What factors underlay LD growth?
Whereas historical voice traffic grew at annual rates of around 7%, the transmission of Internet traffic on backbones elevated growth rates to 100% or higher. In the 1990s most of the infrastructure such as routers and servers were located in the US; overseas Internet traffic had to be routed to the US and back overseas. The growth forecasts began to attract investors, who decided to build nationwide and regional backbones to compete with AT&T, MCI and Sprint.
This investment frenzy also produced at least thirty pan-European backbone networks. The combined impact of these installations as well as long-distance construction in other regions contributed to the effect shown in slide 2.
Long Distance Starts to Wane
Unfortunately the timing of such investment neither fully accounted for the influx of new systems using higher bandwidth fibre nor the introduction of WDM systems.

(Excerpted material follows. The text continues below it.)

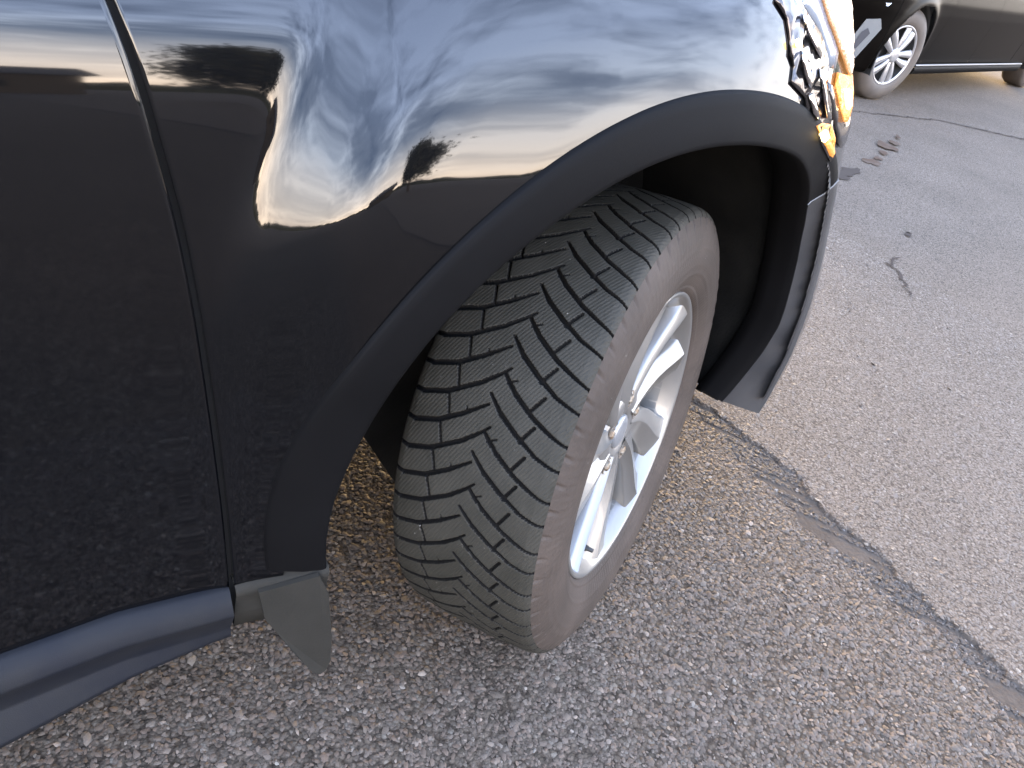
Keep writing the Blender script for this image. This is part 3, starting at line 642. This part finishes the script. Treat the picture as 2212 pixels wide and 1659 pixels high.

All the new capacity that came on stream caused backbone capacity pricing to collapse and made debt servicing for the new network operators untenable.
LD Developments since the Boom
The cabled-fibre contribution of the long distance segment in developed markets since the telecom boom has been minimal in comparison to the boom years, although there were pockets of construction by operators such as Eurofibre in Benelux, and Global Connect in Denmark. Since the telecom collapse in 2001 most long-distance construction has been in emerging markets. A current example is the decision by three alternative operators in South Africa: Neotel, Vodacom and MTN to share construction costs of a 5,000 km backbone. In the latter half of this decade most cabled-fibre installations in the long distance application are on the behalf of alternative or wireless operators that are building their own infrastructure because the existing capacity is insufficient or they want to reduce their operating expenses by eliminating leased capacity.